Here, Touher built and the Wendell Trust bought their homes with eyes wide open, and in the light of the well-established rule that the erection of a building on the land of another makes it a part of the realty.  They enjoyed the use of the land and the dwellings for many years; indeed, they continue to do so today.  While a claim of unjust enrichment may not require fraud or misrepresentation, in the circumstance of this case, it cannot be said that the town’s retention of the structures is “against the fundamental principles of justice or equity and good conscience.”  Ward v. Perna, supra at 540 n.11, quoting from Santagate v. Tower, 64 Mass. App. Ct. 324, 329 (2005).

Judgment affirmed.

 

Orders denying motions to

alter or amend judgment, or

for a new trial or

amendment of judgment,

affirmed.


[1] During the pendency of this appeal, a suggestion of death was filed as to Paul Touher, and we allowed the plaintiffs’ assented-to motion to substitute Brian M. Touher in his capacity as personal representative of the estate of Paul Touher.

[2] Sarah Wendell and David R. Wendell, Jr., as trustees of the David R. Wendell 1993 Revocable Trust.

     [3] In a second case, a certified class of plaintiff leaseholders, including the Wendell Trust and Touher, challenged the town’s assessment of the fair market value for them to rent their land on Conomo Point.  The judge decided that matter in favor of the town, and the plaintiffs appealed.  The issues are addressed in a memorandum and order pursuant to our rule 1:28 issued this same day.  Walker v. Essex, post    (2015).

[4] The town by-laws establish a Conomo Point Commission (commission), composed of the members of the town’s board of selectmen, to manage the Conomo Point properties.  We refer to the commission and the town interchangeably.

 

[5] Pingree vs. Essex, Land Ct., No. 124-199.

[6] “SECTION 1.  Notwithstanding section 16 of chapter 30B of the General Laws or any other general or special law to the contrary, the town of Essex, if first authorized by a vote of its town meeting, may lease for 5 years or less all or any portion of its property known as Conomo Point, at fair market value, upon such terms and conditions as the board of selectmen deems appropriate, in accordance with a bylaw adopted by town meeting, which bylaw shall ensure that such leases shall be undertaken in accordance with an open, fair and competitive process, using sound business practices and principles of fair dealing, which process may, but need not, recognize as a criteria for evaluation for any such lease a certain level of preference for current [lessees] of the property.

 

“SECTION 2.  This act shall not exempt the town of Essex from sections 3, 15 or 15A of chapter 40 of the General Laws, sections 2-13.4 and 2-13.11 of the town bylaws or any other general or special law which requires a vote of town meeting to authorize the lease of real property.

 

“SECTION 3.  This act shall take effect upon its passage.”

 

St. 2011, c. 17.

 

The 2011 legislation used the word “leases,” not “lessees.”  In 2012, substantially similar legislation was adopted, with the only difference being substitution of the word “lessees” for the word “leases.”  St. 2012, c. 104, § 1.

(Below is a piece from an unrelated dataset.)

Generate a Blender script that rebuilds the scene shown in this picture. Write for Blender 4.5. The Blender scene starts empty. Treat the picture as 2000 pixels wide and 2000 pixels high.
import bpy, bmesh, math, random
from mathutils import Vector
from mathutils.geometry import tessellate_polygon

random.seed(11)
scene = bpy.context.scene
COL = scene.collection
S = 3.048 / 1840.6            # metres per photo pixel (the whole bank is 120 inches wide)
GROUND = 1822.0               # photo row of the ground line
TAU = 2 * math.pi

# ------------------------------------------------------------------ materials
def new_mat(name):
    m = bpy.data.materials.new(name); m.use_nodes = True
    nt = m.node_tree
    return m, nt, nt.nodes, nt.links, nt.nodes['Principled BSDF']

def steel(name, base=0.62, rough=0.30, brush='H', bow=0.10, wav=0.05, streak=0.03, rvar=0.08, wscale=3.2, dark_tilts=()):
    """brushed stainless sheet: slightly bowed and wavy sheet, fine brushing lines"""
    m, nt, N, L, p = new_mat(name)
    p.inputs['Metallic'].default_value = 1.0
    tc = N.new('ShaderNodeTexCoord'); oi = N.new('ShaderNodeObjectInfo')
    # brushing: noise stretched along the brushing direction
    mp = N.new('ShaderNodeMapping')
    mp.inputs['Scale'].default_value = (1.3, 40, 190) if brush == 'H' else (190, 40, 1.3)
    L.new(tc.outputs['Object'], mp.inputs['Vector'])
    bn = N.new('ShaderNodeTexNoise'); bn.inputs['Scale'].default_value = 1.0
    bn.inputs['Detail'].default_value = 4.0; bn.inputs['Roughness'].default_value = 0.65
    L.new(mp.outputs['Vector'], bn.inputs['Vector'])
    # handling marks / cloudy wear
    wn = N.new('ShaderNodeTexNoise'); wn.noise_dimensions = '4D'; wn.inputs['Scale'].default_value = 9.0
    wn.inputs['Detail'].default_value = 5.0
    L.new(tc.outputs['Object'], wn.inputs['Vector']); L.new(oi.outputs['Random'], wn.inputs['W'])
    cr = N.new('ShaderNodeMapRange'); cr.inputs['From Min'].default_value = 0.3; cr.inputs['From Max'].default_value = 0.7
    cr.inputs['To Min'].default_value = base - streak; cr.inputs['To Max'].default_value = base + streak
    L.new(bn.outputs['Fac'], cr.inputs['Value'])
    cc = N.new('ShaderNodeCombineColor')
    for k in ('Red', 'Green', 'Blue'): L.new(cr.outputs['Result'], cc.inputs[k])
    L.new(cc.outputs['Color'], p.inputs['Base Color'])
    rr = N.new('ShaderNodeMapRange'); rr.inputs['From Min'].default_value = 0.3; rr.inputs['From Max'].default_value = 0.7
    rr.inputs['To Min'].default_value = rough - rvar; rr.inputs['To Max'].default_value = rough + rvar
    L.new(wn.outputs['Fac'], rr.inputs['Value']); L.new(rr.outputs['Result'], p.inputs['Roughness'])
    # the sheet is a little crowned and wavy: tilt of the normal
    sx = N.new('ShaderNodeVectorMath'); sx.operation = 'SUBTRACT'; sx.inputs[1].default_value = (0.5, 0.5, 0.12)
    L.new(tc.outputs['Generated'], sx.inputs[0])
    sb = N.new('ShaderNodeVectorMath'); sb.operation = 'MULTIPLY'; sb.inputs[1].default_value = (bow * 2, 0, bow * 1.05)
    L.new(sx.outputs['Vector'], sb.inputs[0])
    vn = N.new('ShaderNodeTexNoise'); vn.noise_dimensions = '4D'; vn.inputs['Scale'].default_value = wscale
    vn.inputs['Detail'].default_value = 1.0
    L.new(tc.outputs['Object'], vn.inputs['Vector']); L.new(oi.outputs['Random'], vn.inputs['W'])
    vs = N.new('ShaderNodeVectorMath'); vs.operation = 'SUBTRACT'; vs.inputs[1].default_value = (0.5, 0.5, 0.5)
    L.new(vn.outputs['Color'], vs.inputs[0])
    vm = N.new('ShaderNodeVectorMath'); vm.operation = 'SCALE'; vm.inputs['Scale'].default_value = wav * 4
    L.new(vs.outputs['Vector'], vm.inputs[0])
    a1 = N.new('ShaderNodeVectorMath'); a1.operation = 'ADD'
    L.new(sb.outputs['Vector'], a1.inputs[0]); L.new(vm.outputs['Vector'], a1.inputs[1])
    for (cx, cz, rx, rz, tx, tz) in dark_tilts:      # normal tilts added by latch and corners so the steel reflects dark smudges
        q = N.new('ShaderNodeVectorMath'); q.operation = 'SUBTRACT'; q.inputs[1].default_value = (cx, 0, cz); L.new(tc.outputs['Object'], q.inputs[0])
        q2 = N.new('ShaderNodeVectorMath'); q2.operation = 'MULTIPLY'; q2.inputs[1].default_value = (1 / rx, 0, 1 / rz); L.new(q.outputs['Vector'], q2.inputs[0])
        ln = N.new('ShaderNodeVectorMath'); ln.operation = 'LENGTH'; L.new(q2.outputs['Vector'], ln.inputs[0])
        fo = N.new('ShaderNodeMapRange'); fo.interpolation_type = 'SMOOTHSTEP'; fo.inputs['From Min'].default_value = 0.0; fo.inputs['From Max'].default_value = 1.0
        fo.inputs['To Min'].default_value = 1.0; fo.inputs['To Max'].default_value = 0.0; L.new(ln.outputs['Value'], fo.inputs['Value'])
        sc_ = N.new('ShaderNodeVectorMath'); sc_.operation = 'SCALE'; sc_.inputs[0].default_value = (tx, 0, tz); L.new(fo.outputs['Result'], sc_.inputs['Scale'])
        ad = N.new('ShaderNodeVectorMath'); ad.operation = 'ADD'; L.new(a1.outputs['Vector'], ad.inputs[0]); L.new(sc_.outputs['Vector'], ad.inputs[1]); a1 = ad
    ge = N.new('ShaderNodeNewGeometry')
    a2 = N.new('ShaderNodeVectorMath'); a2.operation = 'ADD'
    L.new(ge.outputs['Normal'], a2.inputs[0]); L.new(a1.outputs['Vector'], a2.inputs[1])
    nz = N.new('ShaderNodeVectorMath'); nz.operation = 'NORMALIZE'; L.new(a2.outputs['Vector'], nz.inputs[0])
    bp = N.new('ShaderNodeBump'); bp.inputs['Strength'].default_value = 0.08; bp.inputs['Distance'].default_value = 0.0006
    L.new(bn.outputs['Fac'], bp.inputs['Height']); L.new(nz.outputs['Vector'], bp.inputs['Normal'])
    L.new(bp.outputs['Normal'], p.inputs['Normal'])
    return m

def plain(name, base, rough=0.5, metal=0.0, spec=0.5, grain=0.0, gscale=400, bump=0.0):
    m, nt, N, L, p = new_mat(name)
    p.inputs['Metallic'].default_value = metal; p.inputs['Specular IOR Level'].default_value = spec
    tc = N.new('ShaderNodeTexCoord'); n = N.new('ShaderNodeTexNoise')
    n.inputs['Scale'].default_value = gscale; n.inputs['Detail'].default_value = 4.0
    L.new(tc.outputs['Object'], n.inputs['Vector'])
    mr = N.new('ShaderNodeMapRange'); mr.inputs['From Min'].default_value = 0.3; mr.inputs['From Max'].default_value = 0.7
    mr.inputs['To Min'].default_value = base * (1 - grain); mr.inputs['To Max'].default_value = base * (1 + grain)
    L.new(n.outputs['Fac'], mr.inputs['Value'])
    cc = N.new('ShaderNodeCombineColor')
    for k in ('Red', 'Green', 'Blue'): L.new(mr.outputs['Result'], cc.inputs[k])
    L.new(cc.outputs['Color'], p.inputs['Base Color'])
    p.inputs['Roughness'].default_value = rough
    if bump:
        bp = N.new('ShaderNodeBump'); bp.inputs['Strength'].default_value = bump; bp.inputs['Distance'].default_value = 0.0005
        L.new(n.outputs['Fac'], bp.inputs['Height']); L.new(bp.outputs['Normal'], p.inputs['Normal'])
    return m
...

[7] By the time he exercised his option to extend his Pingree lease for the second ten-year period, Touher’s annual rent (for calendar year 2002) had increased to $ 1,236.97, and it would thereafter be adjusted annually to reflect changes in the consumer price index for the city of Boston.

[8] We reject the plaintiffs’ contention that the town is estopped from denying that the plaintiffs own their dwellings because the town took the opposite position in the Pingree case.  To the extent the issue of judicial estoppel was before the trial judge, he acted within his discretion not to apply the doctrine here.  See Otis v. Arbella Mut. Ins. Co., 443 Mass. 634, 640 (2005) (decision to bar claim on ground of judicial estoppel reviewed for abuse of discretion).  The pleadings in the Pingree case in which the town referred to the residents as “owners” of their dwellings are documents signed by both parties by agreement or stipulation as well as a notice of a proposed settlement issued from the court.  These documents cannot fairly be characterized as the town “hav[ing] succeeded in convincing the court to accept its . . . position.”  Id. at 641.  Indeed, a case that ends in settlement does not qualify as “success” for the purposes of judicial estoppel.  East Cambridge Sav. Bank v. Wheeler, 422 Mass. 621, 623 (1996).  Chiao-Yun Ku v. Framingham, 53 Mass. App. Ct. 727, 729 (2002).

     [9] By contrast, when Touher sought financing to build the original cottage, he granted a security interest in the cottage to the lender.  The security agreement — to which the town was not a party — recited that “by terms of a lease between the borrowers and the Town of Essex, . . . the cottage building is to remain personal property and not to become a part of the real estate.”  This was not an accurate recital of any term of the lease, but it demonstrates both the importance of an express agreement (at least to the lender), and how to draft one.

     [10] Thus, looms in a textile mill, each weighing more than one ton, and fastened to the floor by screws to keep them from “wabbling” [sic] and moving around, were chattel and not fixtures, as “the machines were not especially designed for use upon the premises, were not peculiar in their pattern, were easily removable without injury to themselves or to the structure in which they were placed, [and] were equally adapted for use in any other worsted mill.”  Stone v. Livingston, supra at 193, 195.  By contrast, a building “of large dimensions, so constructed that it could not be removed from the premises without a change in its structure at great cost; . . . built on stone foundations, partly natural and partly artificial, to which it was fastened by iron bolts; [with] a brick furnace and chimney, also resting on a base set in the ground,” was a fixture.  Talbot v. Whipple, 14 Allen 177, 181 (1867).